Email-IM hybrid 'too complicated'

Microsoft's chief software architect has branded Google's Wave collaboration effort as "anti-web".

Ray Ozzie told the Churchill Club in California last week that Wave violates a principle he currently holds dear - that complexity is the enemy of the web.

Ozzie said the open web relies on open data formats and protocols, not opaque packages and payloads being tunneled across the web - yes, that was Microsoft saying that.

He did not explain exactly how he believed Wave to be complex. Instead he suggested that Wave would rely on open source - because without it, Google's collaboration platform would be too complicated for those outside the company to implement.

"I have nothing but the highest degree of sincere respect for the people who took this on," Ozzie told a Churchill Club dinner event on Thursday evening.
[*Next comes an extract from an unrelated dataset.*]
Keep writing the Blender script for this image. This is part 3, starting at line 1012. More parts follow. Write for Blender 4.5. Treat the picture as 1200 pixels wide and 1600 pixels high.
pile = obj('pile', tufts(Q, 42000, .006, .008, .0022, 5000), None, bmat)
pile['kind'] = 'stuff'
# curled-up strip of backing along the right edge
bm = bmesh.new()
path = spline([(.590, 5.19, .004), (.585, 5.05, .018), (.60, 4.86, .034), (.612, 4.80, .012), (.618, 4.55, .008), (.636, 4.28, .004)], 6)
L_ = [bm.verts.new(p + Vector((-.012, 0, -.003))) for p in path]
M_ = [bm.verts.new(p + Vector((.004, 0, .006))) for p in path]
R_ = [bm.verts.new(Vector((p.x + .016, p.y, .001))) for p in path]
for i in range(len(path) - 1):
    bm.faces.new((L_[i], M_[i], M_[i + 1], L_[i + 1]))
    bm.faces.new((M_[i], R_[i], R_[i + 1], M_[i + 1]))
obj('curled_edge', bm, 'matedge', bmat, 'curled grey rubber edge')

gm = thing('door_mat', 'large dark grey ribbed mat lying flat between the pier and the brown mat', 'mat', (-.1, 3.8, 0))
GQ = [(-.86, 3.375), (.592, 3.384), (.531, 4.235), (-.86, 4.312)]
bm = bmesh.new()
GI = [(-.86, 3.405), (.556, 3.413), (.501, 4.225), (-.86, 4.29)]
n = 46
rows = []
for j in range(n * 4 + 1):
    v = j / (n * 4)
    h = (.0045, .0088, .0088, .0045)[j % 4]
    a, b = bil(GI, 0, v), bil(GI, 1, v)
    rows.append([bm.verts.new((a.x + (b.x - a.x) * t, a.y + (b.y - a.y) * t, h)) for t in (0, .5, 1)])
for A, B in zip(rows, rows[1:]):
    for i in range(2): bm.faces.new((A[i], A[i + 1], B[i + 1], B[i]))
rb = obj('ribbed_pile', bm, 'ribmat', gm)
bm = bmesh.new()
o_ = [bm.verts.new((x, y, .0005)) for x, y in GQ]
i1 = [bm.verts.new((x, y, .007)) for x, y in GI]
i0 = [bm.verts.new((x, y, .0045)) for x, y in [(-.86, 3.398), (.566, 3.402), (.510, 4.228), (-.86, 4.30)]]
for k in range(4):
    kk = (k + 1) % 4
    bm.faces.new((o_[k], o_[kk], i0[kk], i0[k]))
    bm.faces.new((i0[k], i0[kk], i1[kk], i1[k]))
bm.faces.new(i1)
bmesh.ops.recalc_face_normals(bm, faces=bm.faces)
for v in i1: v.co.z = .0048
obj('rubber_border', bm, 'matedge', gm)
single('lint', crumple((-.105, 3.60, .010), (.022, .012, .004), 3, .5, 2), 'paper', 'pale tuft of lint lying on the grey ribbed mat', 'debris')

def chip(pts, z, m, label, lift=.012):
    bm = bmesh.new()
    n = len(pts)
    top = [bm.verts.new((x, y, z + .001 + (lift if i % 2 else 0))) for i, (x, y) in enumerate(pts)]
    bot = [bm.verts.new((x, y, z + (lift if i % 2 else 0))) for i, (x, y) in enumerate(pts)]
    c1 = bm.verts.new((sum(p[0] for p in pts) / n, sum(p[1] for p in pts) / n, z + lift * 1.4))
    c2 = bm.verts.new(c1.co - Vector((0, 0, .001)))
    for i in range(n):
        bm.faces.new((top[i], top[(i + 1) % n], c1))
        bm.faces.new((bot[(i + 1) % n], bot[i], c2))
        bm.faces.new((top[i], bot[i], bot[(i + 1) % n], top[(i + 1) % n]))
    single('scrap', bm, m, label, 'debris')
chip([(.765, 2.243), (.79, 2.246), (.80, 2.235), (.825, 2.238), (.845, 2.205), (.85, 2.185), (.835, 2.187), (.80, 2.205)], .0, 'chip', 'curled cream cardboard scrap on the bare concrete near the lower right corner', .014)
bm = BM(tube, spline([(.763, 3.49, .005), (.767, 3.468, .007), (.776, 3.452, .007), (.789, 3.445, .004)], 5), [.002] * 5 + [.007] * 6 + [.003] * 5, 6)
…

But "if you have something that by its very nature...is very complex with many roles and the way you configure it...then you need open source to have many instances of it because no one will be able to do an independent implementation of it," Ozzie said.

Microsoft cheif software architect Ray Ozzie

Ozzie, the collaboration pioneer: hopes "we" learn a lot from Wave

He contrasted Wave with Microsoft's work on Mesh, which is currently in beta. This features a framework to store data such as contacts, email, documents, or photos and will synchronize with devices via extensions to RSS- and Atom-based engines.

Mesh is expected as part of Microsoft's Azure cloud later this year.

"Google Wave and Mesh are basically the same thing," Ozzie claimed. "But the nature of Mesh was learning from Groove and saying you are going to do synchronization, you are going to distill it down to simple things that people can do independent implementations of. So it's all based on RSS."

Ozzie is regarded as a pioneer in collaboration. He invented Lotus Notes, that staple of enterprise collaboration now owned by IBM. He also created Groove Networks for people to create online workspaces and share documents. Groove was acquired by Microsoft in 2005 and went on to become Microsoft Office SharePoint Workspace.